Rows from a dataset
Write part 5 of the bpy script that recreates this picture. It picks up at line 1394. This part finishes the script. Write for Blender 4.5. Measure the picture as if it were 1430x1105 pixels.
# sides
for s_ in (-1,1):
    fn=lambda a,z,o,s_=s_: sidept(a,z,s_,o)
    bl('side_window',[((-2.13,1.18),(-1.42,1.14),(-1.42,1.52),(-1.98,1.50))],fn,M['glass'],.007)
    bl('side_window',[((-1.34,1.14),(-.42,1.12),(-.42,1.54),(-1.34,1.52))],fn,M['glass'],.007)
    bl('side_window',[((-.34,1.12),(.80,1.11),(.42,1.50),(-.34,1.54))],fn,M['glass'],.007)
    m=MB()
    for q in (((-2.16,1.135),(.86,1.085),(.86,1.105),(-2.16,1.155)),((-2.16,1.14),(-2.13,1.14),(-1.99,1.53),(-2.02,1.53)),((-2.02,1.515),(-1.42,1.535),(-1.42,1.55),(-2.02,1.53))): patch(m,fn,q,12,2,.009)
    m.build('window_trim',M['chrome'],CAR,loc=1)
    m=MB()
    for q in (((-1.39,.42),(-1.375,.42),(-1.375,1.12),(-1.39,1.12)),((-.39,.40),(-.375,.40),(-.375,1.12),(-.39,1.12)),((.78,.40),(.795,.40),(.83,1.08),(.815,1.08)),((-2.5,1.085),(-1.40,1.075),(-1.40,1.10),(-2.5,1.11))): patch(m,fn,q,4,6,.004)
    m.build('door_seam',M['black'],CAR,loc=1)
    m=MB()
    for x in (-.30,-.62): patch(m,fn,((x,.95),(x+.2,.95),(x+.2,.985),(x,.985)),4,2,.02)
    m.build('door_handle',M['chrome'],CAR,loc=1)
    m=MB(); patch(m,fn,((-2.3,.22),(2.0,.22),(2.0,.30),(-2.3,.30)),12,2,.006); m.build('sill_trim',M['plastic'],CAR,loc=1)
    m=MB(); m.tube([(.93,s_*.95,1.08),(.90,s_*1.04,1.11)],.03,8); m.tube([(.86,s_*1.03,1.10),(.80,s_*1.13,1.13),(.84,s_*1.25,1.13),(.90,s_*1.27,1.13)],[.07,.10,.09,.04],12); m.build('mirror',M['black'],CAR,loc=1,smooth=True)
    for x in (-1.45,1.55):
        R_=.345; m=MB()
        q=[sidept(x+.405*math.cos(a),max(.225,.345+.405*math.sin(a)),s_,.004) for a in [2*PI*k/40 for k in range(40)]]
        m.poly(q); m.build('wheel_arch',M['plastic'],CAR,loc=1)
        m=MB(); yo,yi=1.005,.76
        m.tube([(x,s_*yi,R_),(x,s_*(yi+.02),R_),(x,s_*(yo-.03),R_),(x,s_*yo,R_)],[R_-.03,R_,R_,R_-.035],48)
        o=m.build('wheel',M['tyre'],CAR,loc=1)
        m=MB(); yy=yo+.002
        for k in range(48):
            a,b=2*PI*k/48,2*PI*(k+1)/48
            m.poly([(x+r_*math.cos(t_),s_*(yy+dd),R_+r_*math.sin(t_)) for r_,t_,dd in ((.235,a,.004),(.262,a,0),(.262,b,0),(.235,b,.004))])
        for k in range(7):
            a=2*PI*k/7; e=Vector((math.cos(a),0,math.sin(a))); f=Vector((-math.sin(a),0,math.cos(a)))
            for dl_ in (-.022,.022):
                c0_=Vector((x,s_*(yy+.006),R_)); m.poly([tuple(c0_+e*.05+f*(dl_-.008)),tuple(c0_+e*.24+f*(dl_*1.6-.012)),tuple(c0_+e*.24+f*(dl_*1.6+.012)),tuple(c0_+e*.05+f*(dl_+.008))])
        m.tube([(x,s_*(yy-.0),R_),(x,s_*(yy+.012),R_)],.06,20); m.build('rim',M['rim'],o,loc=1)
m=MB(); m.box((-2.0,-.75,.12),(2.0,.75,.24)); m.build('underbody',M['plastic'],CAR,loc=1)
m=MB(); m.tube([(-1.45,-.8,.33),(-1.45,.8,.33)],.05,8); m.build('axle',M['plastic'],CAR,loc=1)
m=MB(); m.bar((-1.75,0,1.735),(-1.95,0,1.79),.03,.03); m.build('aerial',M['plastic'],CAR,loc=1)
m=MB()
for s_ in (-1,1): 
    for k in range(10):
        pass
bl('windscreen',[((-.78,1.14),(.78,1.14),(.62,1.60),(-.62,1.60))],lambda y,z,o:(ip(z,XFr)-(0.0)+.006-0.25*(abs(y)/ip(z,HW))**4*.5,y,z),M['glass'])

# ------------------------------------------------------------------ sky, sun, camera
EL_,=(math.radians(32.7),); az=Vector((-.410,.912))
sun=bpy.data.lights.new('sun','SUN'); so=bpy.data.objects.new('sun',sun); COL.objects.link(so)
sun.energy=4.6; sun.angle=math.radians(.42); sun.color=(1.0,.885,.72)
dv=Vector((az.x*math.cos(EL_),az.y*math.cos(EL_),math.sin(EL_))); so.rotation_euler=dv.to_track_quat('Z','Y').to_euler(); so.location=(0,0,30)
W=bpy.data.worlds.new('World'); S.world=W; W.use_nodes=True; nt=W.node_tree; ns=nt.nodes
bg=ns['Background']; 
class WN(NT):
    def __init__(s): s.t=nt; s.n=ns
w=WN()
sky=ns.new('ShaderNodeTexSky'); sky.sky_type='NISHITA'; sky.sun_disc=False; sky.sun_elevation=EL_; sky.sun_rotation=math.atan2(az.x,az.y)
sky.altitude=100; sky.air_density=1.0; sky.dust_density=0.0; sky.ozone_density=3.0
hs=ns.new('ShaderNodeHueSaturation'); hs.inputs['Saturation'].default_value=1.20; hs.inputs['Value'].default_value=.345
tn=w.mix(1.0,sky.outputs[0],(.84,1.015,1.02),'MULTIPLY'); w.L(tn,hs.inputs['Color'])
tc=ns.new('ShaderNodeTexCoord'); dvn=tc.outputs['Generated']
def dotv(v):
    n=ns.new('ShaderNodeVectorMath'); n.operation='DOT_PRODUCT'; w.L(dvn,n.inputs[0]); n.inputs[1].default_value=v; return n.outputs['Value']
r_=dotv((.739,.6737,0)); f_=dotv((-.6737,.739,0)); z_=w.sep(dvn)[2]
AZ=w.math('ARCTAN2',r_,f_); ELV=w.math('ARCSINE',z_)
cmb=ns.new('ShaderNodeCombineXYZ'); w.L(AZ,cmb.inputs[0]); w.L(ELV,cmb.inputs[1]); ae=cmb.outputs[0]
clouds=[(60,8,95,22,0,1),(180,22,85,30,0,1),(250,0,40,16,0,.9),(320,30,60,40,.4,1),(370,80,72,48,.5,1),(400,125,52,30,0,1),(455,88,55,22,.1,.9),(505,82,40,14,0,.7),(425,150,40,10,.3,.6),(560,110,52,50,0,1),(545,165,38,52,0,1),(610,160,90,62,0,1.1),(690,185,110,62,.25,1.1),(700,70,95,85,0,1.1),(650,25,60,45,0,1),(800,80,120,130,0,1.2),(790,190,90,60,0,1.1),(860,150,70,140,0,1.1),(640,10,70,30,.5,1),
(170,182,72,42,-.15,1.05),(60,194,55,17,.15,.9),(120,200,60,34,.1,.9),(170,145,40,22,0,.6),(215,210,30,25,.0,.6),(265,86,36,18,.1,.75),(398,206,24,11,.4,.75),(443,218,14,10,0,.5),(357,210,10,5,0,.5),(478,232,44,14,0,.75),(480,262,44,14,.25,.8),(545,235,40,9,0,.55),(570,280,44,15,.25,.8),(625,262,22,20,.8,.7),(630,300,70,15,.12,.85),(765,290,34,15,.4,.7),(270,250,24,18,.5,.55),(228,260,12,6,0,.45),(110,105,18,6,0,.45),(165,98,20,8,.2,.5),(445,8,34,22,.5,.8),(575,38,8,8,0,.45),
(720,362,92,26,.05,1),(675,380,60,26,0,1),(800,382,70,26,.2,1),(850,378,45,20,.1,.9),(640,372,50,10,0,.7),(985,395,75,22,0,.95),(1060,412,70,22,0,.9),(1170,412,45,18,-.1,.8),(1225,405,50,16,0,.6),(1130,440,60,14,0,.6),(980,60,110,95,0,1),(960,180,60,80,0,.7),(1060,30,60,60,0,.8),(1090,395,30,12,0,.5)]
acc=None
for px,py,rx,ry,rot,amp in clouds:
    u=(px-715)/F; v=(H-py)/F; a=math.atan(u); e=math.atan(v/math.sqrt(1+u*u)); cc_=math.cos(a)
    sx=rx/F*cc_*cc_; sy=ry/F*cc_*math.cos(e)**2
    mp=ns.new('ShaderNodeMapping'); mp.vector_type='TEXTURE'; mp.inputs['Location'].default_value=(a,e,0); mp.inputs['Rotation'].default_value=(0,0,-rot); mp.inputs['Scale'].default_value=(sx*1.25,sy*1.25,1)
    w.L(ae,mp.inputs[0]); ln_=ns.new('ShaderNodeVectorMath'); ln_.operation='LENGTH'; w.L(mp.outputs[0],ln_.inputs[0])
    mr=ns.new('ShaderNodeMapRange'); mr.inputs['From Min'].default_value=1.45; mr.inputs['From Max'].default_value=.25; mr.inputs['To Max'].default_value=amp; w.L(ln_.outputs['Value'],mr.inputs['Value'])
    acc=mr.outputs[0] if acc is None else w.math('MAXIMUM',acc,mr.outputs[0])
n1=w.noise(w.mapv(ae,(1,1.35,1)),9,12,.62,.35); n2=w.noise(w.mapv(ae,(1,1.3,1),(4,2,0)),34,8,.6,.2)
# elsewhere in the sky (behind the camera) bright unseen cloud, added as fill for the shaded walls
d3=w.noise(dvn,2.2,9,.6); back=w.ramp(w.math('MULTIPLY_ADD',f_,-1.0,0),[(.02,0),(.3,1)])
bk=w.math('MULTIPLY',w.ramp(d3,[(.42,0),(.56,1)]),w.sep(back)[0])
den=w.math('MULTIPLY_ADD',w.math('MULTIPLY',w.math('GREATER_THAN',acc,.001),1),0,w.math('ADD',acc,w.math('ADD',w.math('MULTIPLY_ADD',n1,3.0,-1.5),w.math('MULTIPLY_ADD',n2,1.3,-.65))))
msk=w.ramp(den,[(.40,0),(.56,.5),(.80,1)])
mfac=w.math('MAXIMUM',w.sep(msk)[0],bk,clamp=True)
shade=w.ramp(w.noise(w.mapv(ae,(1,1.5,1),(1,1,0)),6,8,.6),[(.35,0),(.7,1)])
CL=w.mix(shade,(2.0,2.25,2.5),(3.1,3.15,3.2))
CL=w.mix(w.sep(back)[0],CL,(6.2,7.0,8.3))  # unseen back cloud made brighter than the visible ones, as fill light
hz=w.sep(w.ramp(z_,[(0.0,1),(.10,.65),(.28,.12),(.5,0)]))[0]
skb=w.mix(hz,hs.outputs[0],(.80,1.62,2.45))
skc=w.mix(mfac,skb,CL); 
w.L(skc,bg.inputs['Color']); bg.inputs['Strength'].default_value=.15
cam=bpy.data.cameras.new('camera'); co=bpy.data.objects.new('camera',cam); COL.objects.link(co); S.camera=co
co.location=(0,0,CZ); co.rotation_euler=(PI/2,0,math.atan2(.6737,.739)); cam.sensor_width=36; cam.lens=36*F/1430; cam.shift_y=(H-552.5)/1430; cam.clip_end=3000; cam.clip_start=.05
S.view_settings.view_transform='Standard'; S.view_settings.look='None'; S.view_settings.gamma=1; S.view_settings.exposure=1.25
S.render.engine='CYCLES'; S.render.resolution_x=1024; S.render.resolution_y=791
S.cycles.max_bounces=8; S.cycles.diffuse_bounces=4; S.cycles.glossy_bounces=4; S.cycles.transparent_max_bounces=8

==

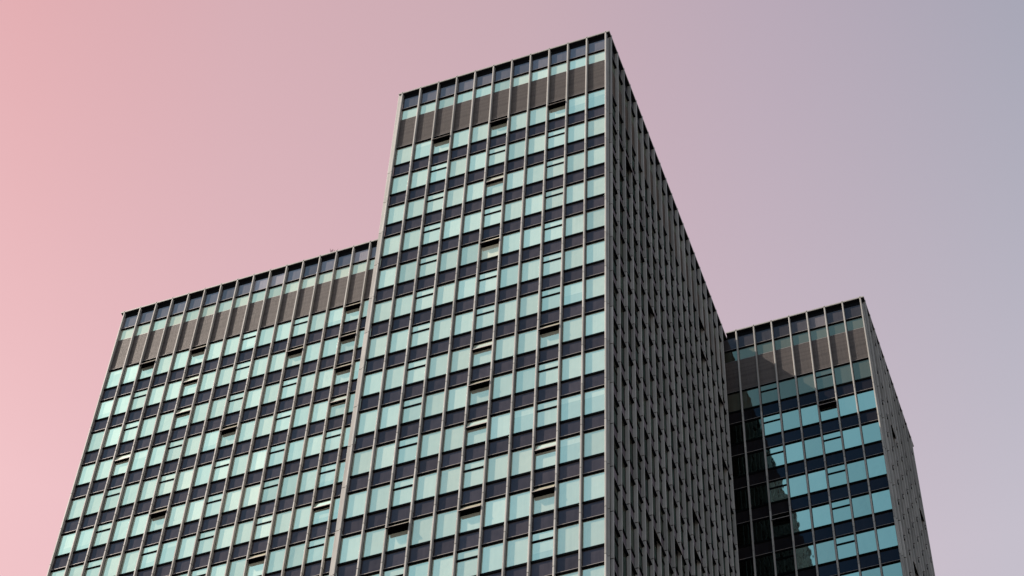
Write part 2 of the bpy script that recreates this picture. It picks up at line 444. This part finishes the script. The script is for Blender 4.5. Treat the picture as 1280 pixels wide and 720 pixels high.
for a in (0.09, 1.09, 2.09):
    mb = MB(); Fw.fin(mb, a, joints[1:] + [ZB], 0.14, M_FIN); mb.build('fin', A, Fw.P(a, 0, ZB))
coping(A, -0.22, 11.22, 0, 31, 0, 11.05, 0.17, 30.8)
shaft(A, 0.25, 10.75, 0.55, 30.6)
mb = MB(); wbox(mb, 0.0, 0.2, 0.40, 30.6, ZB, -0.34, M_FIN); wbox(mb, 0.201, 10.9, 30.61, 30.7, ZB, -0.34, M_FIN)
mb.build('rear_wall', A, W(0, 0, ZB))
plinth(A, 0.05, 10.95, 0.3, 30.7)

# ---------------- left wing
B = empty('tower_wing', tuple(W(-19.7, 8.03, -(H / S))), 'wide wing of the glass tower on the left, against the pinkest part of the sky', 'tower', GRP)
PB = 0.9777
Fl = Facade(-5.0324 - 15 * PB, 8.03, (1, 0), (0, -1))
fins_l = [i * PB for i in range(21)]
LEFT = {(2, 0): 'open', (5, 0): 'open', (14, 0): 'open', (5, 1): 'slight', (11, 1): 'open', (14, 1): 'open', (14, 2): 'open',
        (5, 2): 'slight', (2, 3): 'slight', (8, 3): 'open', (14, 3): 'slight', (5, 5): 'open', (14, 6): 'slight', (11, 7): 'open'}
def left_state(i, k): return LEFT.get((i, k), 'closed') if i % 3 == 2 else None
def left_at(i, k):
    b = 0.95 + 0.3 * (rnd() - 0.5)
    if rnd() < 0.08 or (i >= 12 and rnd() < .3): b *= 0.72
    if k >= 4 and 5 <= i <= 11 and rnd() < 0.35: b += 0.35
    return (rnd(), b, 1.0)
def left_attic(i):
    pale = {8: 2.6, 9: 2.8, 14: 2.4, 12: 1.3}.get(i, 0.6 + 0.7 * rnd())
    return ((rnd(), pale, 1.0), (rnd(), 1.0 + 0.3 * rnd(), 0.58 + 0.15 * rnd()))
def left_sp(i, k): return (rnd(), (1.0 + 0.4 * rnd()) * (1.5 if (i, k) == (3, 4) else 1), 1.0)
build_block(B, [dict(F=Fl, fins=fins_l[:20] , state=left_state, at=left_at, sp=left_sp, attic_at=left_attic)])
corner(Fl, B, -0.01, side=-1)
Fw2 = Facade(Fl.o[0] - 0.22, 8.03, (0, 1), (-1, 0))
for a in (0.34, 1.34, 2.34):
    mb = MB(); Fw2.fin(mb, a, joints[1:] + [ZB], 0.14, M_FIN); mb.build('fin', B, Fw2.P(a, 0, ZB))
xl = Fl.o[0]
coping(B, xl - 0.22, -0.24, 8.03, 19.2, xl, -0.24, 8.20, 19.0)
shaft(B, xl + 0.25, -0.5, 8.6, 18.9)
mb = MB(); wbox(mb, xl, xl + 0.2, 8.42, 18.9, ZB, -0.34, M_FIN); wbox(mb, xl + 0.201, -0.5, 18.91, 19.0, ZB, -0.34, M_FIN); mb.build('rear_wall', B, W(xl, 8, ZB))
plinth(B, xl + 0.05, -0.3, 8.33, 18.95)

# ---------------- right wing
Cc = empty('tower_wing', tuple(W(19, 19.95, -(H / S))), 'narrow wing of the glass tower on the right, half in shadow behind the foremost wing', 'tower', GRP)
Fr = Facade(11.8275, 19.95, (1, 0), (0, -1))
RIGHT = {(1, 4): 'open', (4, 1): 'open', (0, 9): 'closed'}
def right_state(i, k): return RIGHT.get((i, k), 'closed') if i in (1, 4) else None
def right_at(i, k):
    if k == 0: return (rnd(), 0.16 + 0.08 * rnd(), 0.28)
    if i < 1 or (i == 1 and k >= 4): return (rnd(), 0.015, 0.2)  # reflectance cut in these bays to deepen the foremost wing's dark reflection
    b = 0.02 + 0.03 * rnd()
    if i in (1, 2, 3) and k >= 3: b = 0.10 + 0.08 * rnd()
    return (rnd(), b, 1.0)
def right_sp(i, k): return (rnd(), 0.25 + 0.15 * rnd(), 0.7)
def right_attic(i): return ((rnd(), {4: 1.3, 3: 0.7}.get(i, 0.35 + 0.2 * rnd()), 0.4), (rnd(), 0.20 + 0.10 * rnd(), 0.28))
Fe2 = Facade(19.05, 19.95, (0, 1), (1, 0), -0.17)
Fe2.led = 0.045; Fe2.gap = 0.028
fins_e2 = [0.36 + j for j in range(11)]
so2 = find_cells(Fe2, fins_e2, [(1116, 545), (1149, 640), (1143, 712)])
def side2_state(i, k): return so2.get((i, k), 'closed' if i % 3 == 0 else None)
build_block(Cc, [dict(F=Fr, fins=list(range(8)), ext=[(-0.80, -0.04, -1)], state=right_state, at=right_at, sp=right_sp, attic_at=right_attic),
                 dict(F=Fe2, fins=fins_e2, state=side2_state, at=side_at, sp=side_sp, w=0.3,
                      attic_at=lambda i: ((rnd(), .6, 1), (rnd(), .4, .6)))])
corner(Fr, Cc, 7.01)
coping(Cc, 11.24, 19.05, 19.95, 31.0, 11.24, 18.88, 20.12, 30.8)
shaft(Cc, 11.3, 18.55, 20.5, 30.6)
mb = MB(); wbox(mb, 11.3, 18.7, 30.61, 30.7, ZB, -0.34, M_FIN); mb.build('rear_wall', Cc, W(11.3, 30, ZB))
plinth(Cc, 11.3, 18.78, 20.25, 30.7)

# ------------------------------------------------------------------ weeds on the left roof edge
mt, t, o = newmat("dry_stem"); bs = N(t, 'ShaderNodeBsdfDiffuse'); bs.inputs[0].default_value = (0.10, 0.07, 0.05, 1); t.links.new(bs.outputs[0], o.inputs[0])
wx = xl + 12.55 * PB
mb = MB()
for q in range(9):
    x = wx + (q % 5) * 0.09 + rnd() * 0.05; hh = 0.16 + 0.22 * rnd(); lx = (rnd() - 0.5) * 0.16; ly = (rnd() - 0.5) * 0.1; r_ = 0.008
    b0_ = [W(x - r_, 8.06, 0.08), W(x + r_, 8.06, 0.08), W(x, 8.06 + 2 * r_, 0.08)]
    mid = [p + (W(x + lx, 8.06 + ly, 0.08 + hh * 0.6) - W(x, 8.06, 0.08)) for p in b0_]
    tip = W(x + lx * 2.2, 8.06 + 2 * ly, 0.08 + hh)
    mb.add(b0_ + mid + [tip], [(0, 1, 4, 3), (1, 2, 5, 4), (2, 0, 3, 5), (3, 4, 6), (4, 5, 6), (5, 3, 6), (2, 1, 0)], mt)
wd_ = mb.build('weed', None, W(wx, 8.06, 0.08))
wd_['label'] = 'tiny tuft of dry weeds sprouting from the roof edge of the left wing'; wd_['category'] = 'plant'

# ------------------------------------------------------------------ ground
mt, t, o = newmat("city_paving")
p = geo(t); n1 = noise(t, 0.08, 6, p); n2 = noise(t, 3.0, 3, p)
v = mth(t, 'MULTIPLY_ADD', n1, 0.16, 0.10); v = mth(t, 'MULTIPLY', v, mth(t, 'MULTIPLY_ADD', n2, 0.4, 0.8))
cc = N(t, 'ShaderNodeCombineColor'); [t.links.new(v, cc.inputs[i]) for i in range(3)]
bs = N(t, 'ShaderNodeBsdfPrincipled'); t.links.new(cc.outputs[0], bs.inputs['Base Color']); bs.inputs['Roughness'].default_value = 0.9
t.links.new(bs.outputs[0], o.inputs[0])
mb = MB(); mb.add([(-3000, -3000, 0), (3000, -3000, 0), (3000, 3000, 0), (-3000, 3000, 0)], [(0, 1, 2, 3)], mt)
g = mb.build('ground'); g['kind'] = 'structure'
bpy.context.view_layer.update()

Objective — Transcribe precisely the lines between the one that contains "Write part 2" and the one that contains "plinth(A, 0.05, 10.95, 0.3, 30.7)", counting those two lines as part of the range.

Result of the exercise —
Write part 2 of the bpy script that recreates this picture. It picks up at line 444. This part finishes the script. The script is for Blender 4.5. Treat the picture as 1280 pixels wide and 720 pixels high.
for a in (0.09, 1.09, 2.09):
    mb = MB(); Fw.fin(mb, a, joints[1:] + [ZB], 0.14, M_FIN); mb.build('fin', A, Fw.P(a, 0, ZB))
coping(A, -0.22, 11.22, 0, 31, 0, 11.05, 0.17, 30.8)
shaft(A, 0.25, 10.75, 0.55, 30.6)
mb = MB(); wbox(mb, 0.0, 0.2, 0.40, 30.6, ZB, -0.34, M_FIN); wbox(mb, 0.201, 10.9, 30.61, 30.7, ZB, -0.34, M_FIN)
mb.build('rear_wall', A, W(0, 0, ZB))
plinth(A, 0.05, 10.95, 0.3, 30.7)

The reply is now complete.